**What is required**: Give back every line exactly as it appears, pictures excluded.

**Data shown**:
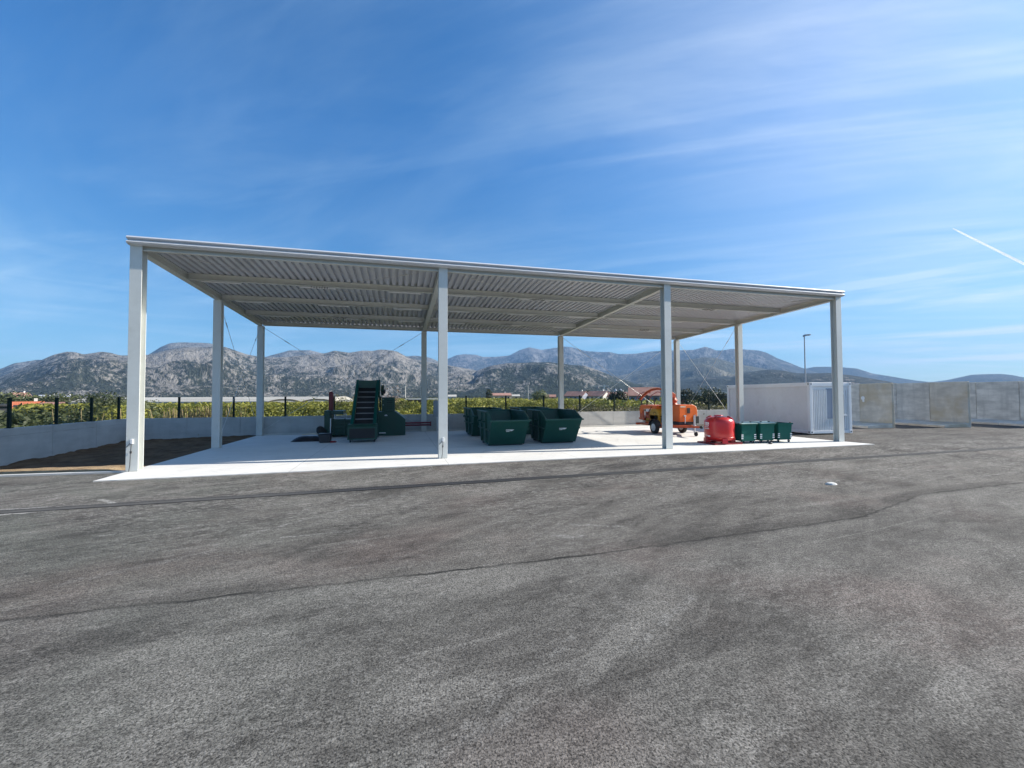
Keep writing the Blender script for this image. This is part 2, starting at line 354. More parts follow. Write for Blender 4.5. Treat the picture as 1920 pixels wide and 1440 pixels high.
def rock_mat(name, rock, scrub, bias, zr=None, size=1., green=None, soft=.05):
    b = NB(name); p = b.pos(); s = b.sep(p); at = b.node('ShaderNodeAttribute'); at.attribute_name = 'slope'; q = at.outputs['Vector']   # metres along crest / down slope
    n1 = b.noise(q, .030 * size, 5, .66); n2 = b.noise(q, .085 * size, 4, .68, .5); n3 = b.noise(q, .0055 * size, 4, .6, .3); n4 = b.noise(q, .19 * size, 3, .6)
    k = b.math('ADD', b.math('ADD', b.math('MULTIPLY', n1, .34), b.math('MULTIPLY', n2, .50)), b.math('ADD', b.math('MULTIPLY', n3, .50), b.math('MULTIPLY', n4, .26)))
    if zr: k = b.math('ADD', k, b.lerp(b.ramp(s[2], zr[0], zr[1], False), -zr[2], zr[2]))
    f = b.ramp(k, bias - soft, bias + soft)
    r = b.mix(b.ramp(n1, .35, .65), tuple(x * .70 for x in rock), tuple(x * 1.22 for x in rock))
    g = b.mix(b.ramp(n2, .35, .65), tuple(x * .6 for x in scrub), tuple(x * 1.4 for x in scrub))
    if green: g = b.mix(b.ramp(n3, .42, .62), g, green)
    b.bump(n2, .7, 16.)
    return b.set(b.mix(f, g, r), .95, spec=.1)
M['hillA'] = rock_mat('karst_slope', (.185, .172, .152), (.032, .037, .025), .80, (5, 150, .045))
M['hillB'] = rock_mat('karst_cliff', (.15, .145, .135), (.034, .038, .030), .80, (120, 280, .045), .7)
M['hillE'] = rock_mat('wooded_slope', (.16, .152, .138), (.022, .029, .020), .85, (0, 110, .04))
M['hillF'] = rock_mat('grassy_slope', (.14, .13, .105), (.050, .052, .036), .86, None, .6, (.080, .078, .050))
M['hillD'] = rock_mat('far_mountain', (.13, .125, .12), (.024, .028, .026), .83, (60, 480, .04), .45)
M['hillG'] = rock_mat('maquis_slope', (.12, .112, .10), (.018, .024, .020), .90, None, .7)

def house_mat(name, c, var=.08): return paint(name, c, .8, var, .35, dirt=tuple(x * .7 for x in c), dirt_amt=.3)
M['hwhite'] = house_mat('house_render_white', (.62, .60, .56)); M['hcream'] = house_mat('house_render_cream', (.58, .47, .33)); M['hgrey'] = house_mat('house_render_grey', (.30, .32, .38)); M['hblue'] = house_mat('building_blue_grey', (.12, .15, .24))
M['poly'] = house_mat('greenhouse_film', (.42, .405, .36), .05)
def tile_mat(name, c1, c2):
    b = NB(name); p = b.ocoord(); w = b.node('ShaderNodeTexWave'); b.L.new(p, w.inputs[0]); w.inputs['Scale'].default_value = 1.2; w.inputs['Distortion'].default_value = 1.
    k = b.math('ADD', b.math('MULTIPLY', b.noise(p, .8, 5), .8), b.math('MULTIPLY', w.outputs['Fac'], .2))
    return b.set(b.mix(b.ramp(k, .3, .7), c1, c2), .85)
M['tile'] = tile_mat('roof_tiles', (.25, .125, .095), (.36, .20, .155)); M['tile_orange'] = tile_mat('orange_roof_tiles', (.40, .105, .045), (.56, .18, .09))
b_ = NB('contrail_ice'); tr_ = b_.node('ShaderNodeBsdfTranslucent'); tr_.inputs[0].default_value = (.98, .98, .98, 1); b_.set((.95, .95, .95), 1.0, spec=0.); mx_ = b_.node('ShaderNodeMixShader'); mx_.inputs[0].default_value = .75
b_.L.new(b_.bsdf.outputs[0], mx_.inputs[1]); b_.L.new(tr_.outputs[0], mx_.inputs[2]); b_.L.new(mx_.outputs[0], b_.out.inputs[0]); M['trail'] = b_.m

# ------------------------------------------------------------------ ground, yard, slab
mb = MB(); mb.box(-9000, 9000, -9000, 9000, GZ - 1, GZ); tag(obj('ground', mb, M['field']), 'flat open farmland reaching to the hills', 'ground', kind='structure')
mb = MB(); mb.add([(-6.05, -60, 0), (90, -60, 0), (90, 26, 0), (36.6, 26, 0), (36.6, 11.35, 0), (-.23, 11.35, 0), (-.23, .03, 0), (-6.05, .41, 0), (-6.05, -60, GZ), (90, -60, GZ), (90, 26, GZ), (36.6, 26, GZ), (36.6, 11.35, GZ), (-.23, 11.35, GZ), (-.23, .03, GZ), (-6.05, .41, GZ)],
                  [(0, 1, 2, 3, 4, 5, 6, 7)] + [(i, (i + 1) % 8, (i + 1) % 8 + 8, i + 8) for i in range(8)])
tag(obj('yard', mb, M['asphalt']), 'dusty grey asphalt yard with a wavy paving seam', 'yard', kind='structure')
mb = MB(); fe = [(-.22 + 25.24 * t / 160, -1.27 + .25 * t / 160 + (.014 * noise.fractal(Vector((t * .37, 1, 0)), .8, 2, 4) if 0 < t < 160 else 0)) for t in range(161)]
mb.prism(fe + [(24.78, .3), (24.76, 11.04), (-.22, 11.04)], -.15, .022, 'z')
tag(obj('pavement', mb, M['slab']), 'pale concrete floor slab under the open canopy', 'floor slab', kind='structure')
mb = MB(); mb.box(-.2, 24.7, 10.9, 11.02, .022, .10)
tag(obj('kerb', mb, M['kerb'], bevel=.01), 'low concrete kerb along the back of the slab', 'kerb', kind='structure')
mb = MB(); mb.prism([(-6.0, .36), (-.24, -.02), (-.24, .08), (-6.0, .46)], -.1, .05, 'z')
tag(obj('kerb', mb, M['kerb'], bevel=.01), 'thin pale kerb between bare soil and asphalt left of the slab', 'kerb', kind='structure')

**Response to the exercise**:
Keep writing the Blender script for this image. This is part 2, starting at line 354. More parts follow. Write for Blender 4.5. Treat the picture as 1920 pixels wide and 1440 pixels high.
def rock_mat(name, rock, scrub, bias, zr=None, size=1., green=None, soft=.05):
    b = NB(name); p = b.pos(); s = b.sep(p); at = b.node('ShaderNodeAttribute'); at.attribute_name = 'slope'; q = at.outputs['Vector']   # metres along crest / down slope
    n1 = b.noise(q, .030 * size, 5, .66); n2 = b.noise(q, .085 * size, 4, .68, .5); n3 = b.noise(q, .0055 * size, 4, .6, .3); n4 = b.noise(q, .19 * size, 3, .6)
    k = b.math('ADD', b.math('ADD', b.math('MULTIPLY', n1, .34), b.math('MULTIPLY', n2, .50)), b.math('ADD', b.math('MULTIPLY', n3, .50), b.math('MULTIPLY', n4, .26)))
    if zr: k = b.math('ADD', k, b.lerp(b.ramp(s[2], zr[0], zr[1], False), -zr[2], zr[2]))
    f = b.ramp(k, bias - soft, bias + soft)
    r = b.mix(b.ramp(n1, .35, .65), tuple(x * .70 for x in rock), tuple(x * 1.22 for x in rock))
    g = b.mix(b.ramp(n2, .35, .65), tuple(x * .6 for x in scrub), tuple(x * 1.4 for x in scrub))
    if green: g = b.mix(b.ramp(n3, .42, .62), g, green)
    b.bump(n2, .7, 16.)
    return b.set(b.mix(f, g, r), .95, spec=.1)
M['hillA'] = rock_mat('karst_slope', (.185, .172, .152), (.032, .037, .025), .80, (5, 150, .045))
M['hillB'] = rock_mat('karst_cliff', (.15, .145, .135), (.034, .038, .030), .80, (120, 280, .045), .7)
M['hillE'] = rock_mat('wooded_slope', (.16, .152, .138), (.022, .029, .020), .85, (0, 110, .04))
M['hillF'] = rock_mat('grassy_slope', (.14, .13, .105), (.050, .052, .036), .86, None, .6, (.080, .078, .050))
M['hillD'] = rock_mat('far_mountain', (.13, .125, .12), (.024, .028, .026), .83, (60, 480, .04), .45)
M['hillG'] = rock_mat('maquis_slope', (.12, .112, .10), (.018, .024, .020), .90, None, .7)

def house_mat(name, c, var=.08): return paint(name, c, .8, var, .35, dirt=tuple(x * .7 for x in c), dirt_amt=.3)
M['hwhite'] = house_mat('house_render_white', (.62, .60, .56)); M['hcream'] = house_mat('house_render_cream', (.58, .47, .33)); M['hgrey'] = house_mat('house_render_grey', (.30, .32, .38)); M['hblue'] = house_mat('building_blue_grey', (.12, .15, .24))
M['poly'] = house_mat('greenhouse_film', (.42, .405, .36), .05)
def tile_mat(name, c1, c2):
    b = NB(name); p = b.ocoord(); w = b.node('ShaderNodeTexWave'); b.L.new(p, w.inputs[0]); w.inputs['Scale'].default_value = 1.2; w.inputs['Distortion'].default_value = 1.
    k = b.math('ADD', b.math('MULTIPLY', b.noise(p, .8, 5), .8), b.math('MULTIPLY', w.outputs['Fac'], .2))
    return b.set(b.mix(b.ramp(k, .3, .7), c1, c2), .85)
M['tile'] = tile_mat('roof_tiles', (.25, .125, .095), (.36, .20, .155)); M['tile_orange'] = tile_mat('orange_roof_tiles', (.40, .105, .045), (.56, .18, .09))
b_ = NB('contrail_ice'); tr_ = b_.node('ShaderNodeBsdfTranslucent'); tr_.inputs[0].default_value = (.98, .98, .98, 1); b_.set((.95, .95, .95), 1.0, spec=0.); mx_ = b_.node('ShaderNodeMixShader'); mx_.inputs[0].default_value = .75
b_.L.new(b_.bsdf.outputs[0], mx_.inputs[1]); b_.L.new(tr_.outputs[0], mx_.inputs[2]); b_.L.new(mx_.outputs[0], b_.out.inputs[0]); M['trail'] = b_.m

# ------------------------------------------------------------------ ground, yard, slab
mb = MB(); mb.box(-9000, 9000, -9000, 9000, GZ - 1, GZ); tag(obj('ground', mb, M['field']), 'flat open farmland reaching to the hills', 'ground', kind='structure')
mb = MB(); mb.add([(-6.05, -60, 0), (90, -60, 0), (90, 26, 0), (36.6, 26, 0), (36.6, 11.35, 0), (-.23, 11.35, 0), (-.23, .03, 0), (-6.05, .41, 0), (-6.05, -60, GZ), (90, -60, GZ), (90, 26, GZ), (36.6, 26, GZ), (36.6, 11.35, GZ), (-.23, 11.35, GZ), (-.23, .03, GZ), (-6.05, .41, GZ)],
                  [(0, 1, 2, 3, 4, 5, 6, 7)] + [(i, (i + 1) % 8, (i + 1) % 8 + 8, i + 8) for i in range(8)])
tag(obj('yard', mb, M['asphalt']), 'dusty grey asphalt yard with a wavy paving seam', 'yard', kind='structure')
mb = MB(); fe = [(-.22 + 25.24 * t / 160, -1.27 + .25 * t / 160 + (.014 * noise.fractal(Vector((t * .37, 1, 0)), .8, 2, 4) if 0 < t < 160 else 0)) for t in range(161)]
mb.prism(fe + [(24.78, .3), (24.76, 11.04), (-.22, 11.04)], -.15, .022, 'z')
tag(obj('pavement', mb, M['slab']), 'pale concrete floor slab under the open canopy', 'floor slab', kind='structure')
mb = MB(); mb.box(-.2, 24.7, 10.9, 11.02, .022, .10)
tag(obj('kerb', mb, M['kerb'], bevel=.01), 'low concrete kerb along the back of the slab', 'kerb', kind='structure')
mb = MB(); mb.prism([(-6.0, .36), (-.24, -.02), (-.24, .08), (-6.0, .46)], -.1, .05, 'z')
tag(obj('kerb', mb, M['kerb'], bevel=.01), 'thin pale kerb between bare soil and asphalt left of the slab', 'kerb', kind='structure')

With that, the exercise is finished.